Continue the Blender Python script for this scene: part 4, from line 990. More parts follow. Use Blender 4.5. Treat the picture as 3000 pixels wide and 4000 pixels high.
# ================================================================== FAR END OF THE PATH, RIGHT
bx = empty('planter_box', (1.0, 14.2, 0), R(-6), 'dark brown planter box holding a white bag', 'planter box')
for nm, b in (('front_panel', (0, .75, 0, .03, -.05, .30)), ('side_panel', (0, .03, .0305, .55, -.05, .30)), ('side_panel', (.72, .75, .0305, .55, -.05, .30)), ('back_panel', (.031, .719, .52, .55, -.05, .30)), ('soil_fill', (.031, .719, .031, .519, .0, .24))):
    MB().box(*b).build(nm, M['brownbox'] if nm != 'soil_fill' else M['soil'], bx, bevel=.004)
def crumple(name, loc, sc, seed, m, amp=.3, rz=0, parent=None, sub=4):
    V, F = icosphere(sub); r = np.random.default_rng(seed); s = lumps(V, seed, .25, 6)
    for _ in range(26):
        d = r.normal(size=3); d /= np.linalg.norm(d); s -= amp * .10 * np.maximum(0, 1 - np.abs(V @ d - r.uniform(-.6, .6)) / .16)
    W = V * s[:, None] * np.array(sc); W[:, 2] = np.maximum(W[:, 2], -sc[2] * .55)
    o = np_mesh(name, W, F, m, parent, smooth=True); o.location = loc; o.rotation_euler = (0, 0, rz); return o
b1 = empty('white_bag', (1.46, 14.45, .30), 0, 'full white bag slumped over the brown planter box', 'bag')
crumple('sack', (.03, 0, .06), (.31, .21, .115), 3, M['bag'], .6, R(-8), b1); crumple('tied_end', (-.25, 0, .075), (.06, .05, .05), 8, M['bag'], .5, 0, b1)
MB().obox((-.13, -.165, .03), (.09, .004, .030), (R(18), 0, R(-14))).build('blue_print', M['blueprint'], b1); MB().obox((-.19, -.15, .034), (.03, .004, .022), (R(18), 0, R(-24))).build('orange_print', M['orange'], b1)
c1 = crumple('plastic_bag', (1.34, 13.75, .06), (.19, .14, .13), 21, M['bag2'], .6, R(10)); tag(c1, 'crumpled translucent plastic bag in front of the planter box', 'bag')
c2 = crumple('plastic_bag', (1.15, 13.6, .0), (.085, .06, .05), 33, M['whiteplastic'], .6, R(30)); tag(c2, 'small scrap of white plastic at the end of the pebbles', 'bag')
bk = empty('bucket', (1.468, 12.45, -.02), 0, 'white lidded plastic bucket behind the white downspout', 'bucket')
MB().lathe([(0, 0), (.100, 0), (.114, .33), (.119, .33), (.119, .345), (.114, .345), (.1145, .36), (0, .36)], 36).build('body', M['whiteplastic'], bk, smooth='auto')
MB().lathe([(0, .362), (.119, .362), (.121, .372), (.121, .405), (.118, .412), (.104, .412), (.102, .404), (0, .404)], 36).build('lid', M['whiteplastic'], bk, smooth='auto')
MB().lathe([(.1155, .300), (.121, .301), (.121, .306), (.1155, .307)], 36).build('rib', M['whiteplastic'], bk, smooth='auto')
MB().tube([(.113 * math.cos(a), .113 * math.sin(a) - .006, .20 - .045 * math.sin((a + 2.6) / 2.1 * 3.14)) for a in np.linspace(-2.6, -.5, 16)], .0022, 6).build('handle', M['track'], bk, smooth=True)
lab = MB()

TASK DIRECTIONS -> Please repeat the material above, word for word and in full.

OUTPUT OF THE TASK ->
Continue the Blender Python script for this scene: part 4, from line 990. More parts follow. Use Blender 4.5. Treat the picture as 3000 pixels wide and 4000 pixels high.
# ================================================================== FAR END OF THE PATH, RIGHT
bx = empty('planter_box', (1.0, 14.2, 0), R(-6), 'dark brown planter box holding a white bag', 'planter box')
for nm, b in (('front_panel', (0, .75, 0, .03, -.05, .30)), ('side_panel', (0, .03, .0305, .55, -.05, .30)), ('side_panel', (.72, .75, .0305, .55, -.05, .30)), ('back_panel', (.031, .719, .52, .55, -.05, .30)), ('soil_fill', (.031, .719, .031, .519, .0, .24))):
    MB().box(*b).build(nm, M['brownbox'] if nm != 'soil_fill' else M['soil'], bx, bevel=.004)
def crumple(name, loc, sc, seed, m, amp=.3, rz=0, parent=None, sub=4):
    V, F = icosphere(sub); r = np.random.default_rng(seed); s = lumps(V, seed, .25, 6)
    for _ in range(26):
        d = r.normal(size=3); d /= np.linalg.norm(d); s -= amp * .10 * np.maximum(0, 1 - np.abs(V @ d - r.uniform(-.6, .6)) / .16)
    W = V * s[:, None] * np.array(sc); W[:, 2] = np.maximum(W[:, 2], -sc[2] * .55)
    o = np_mesh(name, W, F, m, parent, smooth=True); o.location = loc; o.rotation_euler = (0, 0, rz); return o
b1 = empty('white_bag', (1.46, 14.45, .30), 0, 'full white bag slumped over the brown planter box', 'bag')
crumple('sack', (.03, 0, .06), (.31, .21, .115), 3, M['bag'], .6, R(-8), b1); crumple('tied_end', (-.25, 0, .075), (.06, .05, .05), 8, M['bag'], .5, 0, b1)
MB().obox((-.13, -.165, .03), (.09, .004, .030), (R(18), 0, R(-14))).build('blue_print', M['blueprint'], b1); MB().obox((-.19, -.15, .034), (.03, .004, .022), (R(18), 0, R(-24))).build('orange_print', M['orange'], b1)
c1 = crumple('plastic_bag', (1.34, 13.75, .06), (.19, .14, .13), 21, M['bag2'], .6, R(10)); tag(c1, 'crumpled translucent plastic bag in front of the planter box', 'bag')
c2 = crumple('plastic_bag', (1.15, 13.6, .0), (.085, .06, .05), 33, M['whiteplastic'], .6, R(30)); tag(c2, 'small scrap of white plastic at the end of the pebbles', 'bag')
bk = empty('bucket', (1.468, 12.45, -.02), 0, 'white lidded plastic bucket behind the white downspout', 'bucket')
MB().lathe([(0, 0), (.100, 0), (.114, .33), (.119, .33), (.119, .345), (.114, .345), (.1145, .36), (0, .36)], 36).build('body', M['whiteplastic'], bk, smooth='auto')
MB().lathe([(0, .362), (.119, .362), (.121, .372), (.121, .405), (.118, .412), (.104, .412), (.102, .404), (0, .404)], 36).build('lid', M['whiteplastic'], bk, smooth='auto')
MB().lathe([(.1155, .300), (.121, .301), (.121, .306), (.1155, .307)], 36).build('rib', M['whiteplastic'], bk, smooth='auto')
MB().tube([(.113 * math.cos(a), .113 * math.sin(a) - .006, .20 - .045 * math.sin((a + 2.6) / 2.1 * 3.14)) for a in np.linspace(-2.6, -.5, 16)], .0022, 6).build('handle', M['track'], bk, smooth=True)
lab = MB()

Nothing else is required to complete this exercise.